Are We Overhyping the Bradley Effect?

13 10 2008

As Obama’s lead in the national and statewide polls swells, inquisitive and perhaps bored pundits are beginning to ask how much of that lead will diminish once certain white voters step into the both. That is to say, how much of Obama’s lead is vulnerable to the so-called Bradley effect, which occurs when white, and perhaps other non-black voters, overstate their support for an African American candidate as respondents in opinion polls.

In a piece entitled “Funny Numbers” The New York Times quotes Andrew Kohut of the Pew Research Center, who warns us “How much we are under-representing people who are intolerant and therefore unlikely to vote for Obama is an open question… I suspect not a great deal, but maybe some. And ‘maybe some’ could be crucial in a tight election.”

Maybe. Just maybe.

Funny, how even as Obama’s lead grows we still need to be alarmist about how he might actually be losing.

Interestingly enough, the piece goes on to make a subtle distinction between what may appear to be manifestations of the Bradley effect and the phenomenon of racial polarized voting. The latter occurs when in a given election whether its for the head of the school board or the presidency people vote for candidates of the same race often in an effort to protect themselves from perceived threats to their own political and social power as people living in racialized communities. This part may be the hardest to capture because of on going on the ground dynamics.
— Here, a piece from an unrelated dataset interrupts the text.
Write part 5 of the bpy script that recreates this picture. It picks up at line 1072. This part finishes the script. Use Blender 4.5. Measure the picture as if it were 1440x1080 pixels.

Who knows if some older white people while standing on line to vote will be so annoyed by a group of black college kids wearing one of those bootleg Obama t-shirts and decide to pull the lever for McCain instead?

I suppose we could speculate about such things all day, but one of the benefits of the almost endless Democratic primary contest is the wealth of data we have from numerous head to head match ups between Senators Barack Obama and Hillary Clinton.

The data compiled in the table below by the good folks at is of polling within the last 2 weeks before that state’s primary as averaged out by A close reading of the data reveals that there is little proof of the Bradley effect harming Obama’s chances against Hillary Clinton. In fact, more times than not, Obama outperformed the polling estimates. This is almost as true in states where he won as it is of states where he lost.

This is not to say that race is not a factor. But it is to suggest that race plays a far more subtle role in voting than the media likes to admit. Regionally, Obama more than outperformed his polling average in the South, which in part is due to a great deal of support from black voters. But he also enjoyed some of his greatest support in overwhelming white states such as Iowa, Oregon and Wisconsin, where he blew away his initial polling averages.  In states with very few black voters racially polarized voting does not seem to have much of an impact, whereas its a different story in more diverse states where black folk approach or exceed their national averages, such as states like Ohio and Texas.